Over the next three years, the army destroyed 626 villages, killed or “disappeared” more than 200,000 people and displaced an additional 1.5 million, while more than 150,000 were driven to seek refuge in Mexico. Forced disappearance policies included secretly arresting or abducting people, who were often killed and buried in unmarked graves. In addition, the government instituted a scorched earth policy, destroying and burning buildings and crops, slaughtering livestock, fouling water supplies and violating sacred places and cultural symbols. Many of these actions were undertaken by the army, specifically through special units known as the Kaibiles, in addition to private death squads, who often acted on the advice of the army. The U.S. government often supported the repressive regimes as a part of its anti-Communist policies during the Cold War. The violence faced by the Mayan people peaked between 1978 and 1986. Catholic priests and nuns also often faced violence as they supported the rights of the Mayan people.

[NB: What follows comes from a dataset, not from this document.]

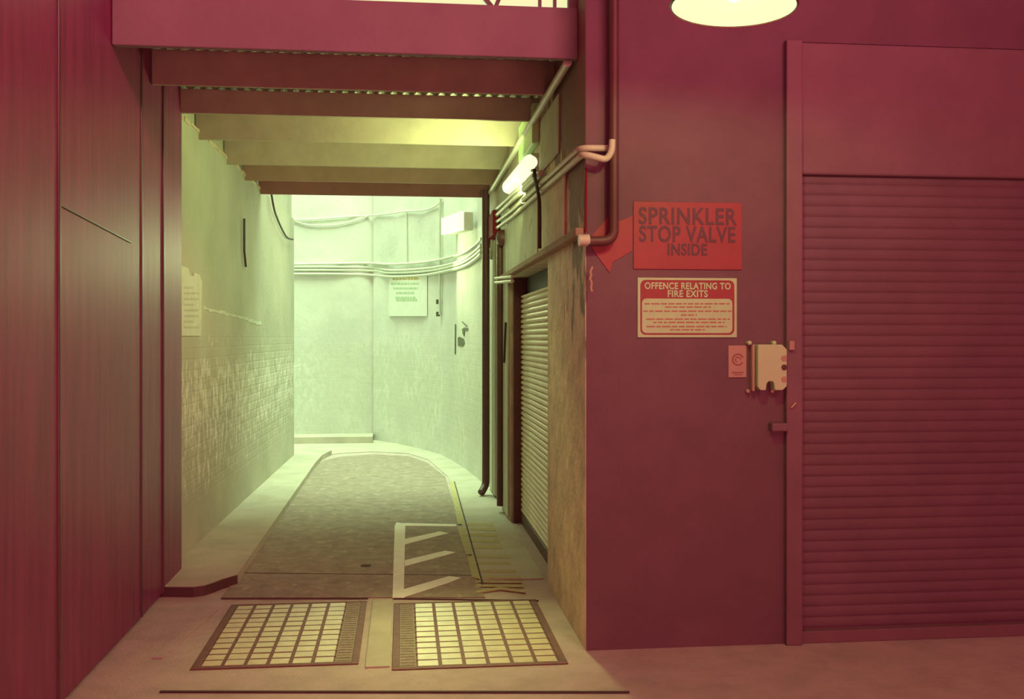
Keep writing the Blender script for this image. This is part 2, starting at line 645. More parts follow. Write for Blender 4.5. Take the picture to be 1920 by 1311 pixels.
# left wall of the passage: lower face proud of the upper one by a rough ledge
ya, yb = 6.2, 12.45
mb = MB()
mb.prism([(XL(ya), ya, 0), (XL(yb), yb, 0), (XL(yb) - 0.25, yb, 0), (XL(ya) - 0.25, ya, 0)], (0, 0, ZLEDGE))
mb.prism([(XL(ya) - 0.03, ya, ZLEDGE), (XL(yb) - 0.03, yb, ZLEDGE), (XL(yb) - 0.25, yb, ZLEDGE), (XL(ya) - 0.25, ya, ZLEDGE)], (0, 0, 2.3))
struct(mb.build('wall_left', 'left', loc=(0, 0, 0)))
# ragged mortar line along the ledge
mb = MB()
y = 6.25
while y < 9.9:
    l = random.uniform(0.08, 0.22)
    t = random.uniform(0.008, 0.022)
    mb.box(XL(y) - 0.025, XL(y) + random.uniform(0.004, 0.014), y, y + l, ZLEDGE - t, ZLEDGE + random.uniform(0.004, 0.014))
    y += l * 1.01
struct(mb.build('trim_1', 'right', loc=(0, 0, 0)))

# yard: back wall, curving right wall, unseen left side
yc = [onz(*p) for p in ((552, 823), (700, 826), (745, 833), (790, 843), (825, 853), (850, 866), (880, 886), (905, 907))]
corner = yc[1]
struct(MB().box(-4.0, corner.x, corner.y + 0.05, corner.y + 0.3, 0, 5.2).build('wall_back', 'yard', loc=(0, 0, 0)))
curve = [(p.x, p.y) for p in yc[1:]][::-1]
curve = [(XR, curve[0][1] - 0.35)] + curve
wall_strip('wall_yard_right', curve, 0, 5.2, 0.25, 'yard')
struct(MB().box(-4.2, -4.0, 12.4, corner.y + 0.3, 0, 5.2).build('wall_yard_block', 'yard', loc=(0, 0, 0)))  # unseen wall, added to keep the red ambient out of the yard
struct(MB().box(-4.0, XL(yb) - 0.25, 12.2, 12.45, 0, 5.2).build('wall_yard_side', 'yard', loc=(0, 0, 0)))
YEND = curve[0][1]
# pale pavement against the yard walls
ped = [onz(*p, 0.0) for p in ((540, 862), (600, 856), (640, 851), (700, 848), (765, 851), (803, 863), (840, 895), (866, 985), (899, 1090))]
inner = [onz(*p, 0.0) for p in ((905, 907), (880, 886), (850, 866), (825, 853), (790, 843), (745, 833), (700, 826), (530, 824))]
inner = [Vector((XR, ped[-1].y, 0))] + [Vector((XR, YEND, 0))] + inner
struct(MB().prism([(p.x, p.y, 0.0) for p in ped + inner], (0, 0, 0.008)).build('pavement_right', 'pavement', loc=(0, 0, 0)))
# raised step under the back wall
st = [onz(*p) for p in ((552, 831), (703, 832))]
struct(MB().box(-4.0, corner.x, st[1].y, corner.y + 0.05, 0, 0.10).build('baseboard_back', 'pavement', loc=(0, 0, 0)))

# right wall of the passage with the shutter opening
n0 = onx(1027, 600, XR)
f0 = onx(957, 600, XR)
SY0, SY1, SZ1 = n0.y, f0.y, 1.985
XO = XR + 0.30
mb = MB()
mb.box(XR, XO, SY0, SY1, SZ1, 3.6)
mb.box(XR, XO, SY1, YEND + 0.01, 0, 3.6)
struct(mb.build('wall_right', 'right', loc=(0, 0, 0)))
struct(MB().box(XR, XR + 0.003, YF + 0.001, YF + 0.3, 0, 3.6).box(XR, XO, YF + 0.3, SY0, 0, 3.6).build('wall_right_pier', near_pier(), loc=(0, 0, 0)))
# inside of the shop behind the shutter: back of the opening
struct(MB().box(XO, XO + 0.05, SY0 - 0.1, SY1 + 0.1, 0, 2.2).build('wall_right_recess', 'darkpipe', loc=(0, 0, 0)))

# street wall that carries the signs
gx = ony(1470, 700, YF).x
struct(MB().box(XR + 0.004, gx, YF, YF + 0.3, 0, 4.6).build('wall_front', 'front', loc=(0, 0, 0)))
sx0 = ony(1500, 700, YF).x
struct(MB().box(gx, 6.0, YF + 0.14, YF + 0.34, 0, 4.6).box(gx, 6.0, YF, YF + 0.14, 2.95, 4.6).build('wall_front_shop', 'front', loc=(0, 0, 0)))

# roof over the passage
ylint = onz(800, 97, 0).y
JY = []
for py in (97, 169, 220, 268, 313, 342, 367):
    d = ray(700, py)
    t = (2.895 - EYE) / d.z
    JY.append((d * t).y)
DECK0, DECK1 = JY[0] + 0.06, JY[-1] + 0.12
pitch, amp = 0.076, 0.014
SHEETS = ((DECK0, JY[1] + 0.07, 3.115, 3.100), (JY[1] - 0.05, JY[2] + 0.06, 3.165, 3.048), (JY[2] - 0.04, DECK1, 3.118, 3.100))


def deck_z(k, y):
    a, b, za, zb = SHEETS[k]
    return za + (zb - za) * (y - a) / (b - a)


mb = MB()
for k, (a, b, za, zb) in enumerate(SHEETS):
    x_0 = XH + 0.004 if k < 2 else -1.46
    nx_ = int((XR - x_0) / (pitch / 8)) + 1
    vs, fs = [], []
    for yy, zz in ((a, za), (b, zb)):
        for i in range(nx_):
            x = x_0 + i * pitch / 8
            vs.append((x, yy, zz + amp * math.sin(2 * math.pi * x / pitch)))
    for i in range(nx_ - 1):
        fs.append((i, i + 1, nx_ + i + 1, nx_ + i))
    mb.add(vs, fs)
struct(mb.build('ceiling', 'deck', loc=(0, 0, 0), smooth=True, solid=0.002))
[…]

I don’t think I have to say a single good word about Fidel Castro or Soviet Russia’s policies in Central America to argue truthfully that they never had responsibility for anything on this scale, and certainly not aimed at any particular ethnicity or indigenous group. Mayans were treated as if their were presumptively communist and worthy of annihilation as a result. This policy was controversial in the United States, but not on Reagan’s National Security Council.

Remember that it was this National Security Council that included people like John Poindexter, Robert McFarlane, Eliot Abrams, and Oliver North which defied Congress’s prohibition on arming Nicaragua’s Contras and sold weapons to Iran to find money for them. Other monies from the weapons sale went to pay ransom to Hizbollah.

So, Mr. Waller, who is the provost of this institute which is basically the living monument to these crimes is invited to defend these policies in the New York Times. He’s the provost of the institute that houses former CIA director William Casey’s personal library.

My question is: What did you expect him to say?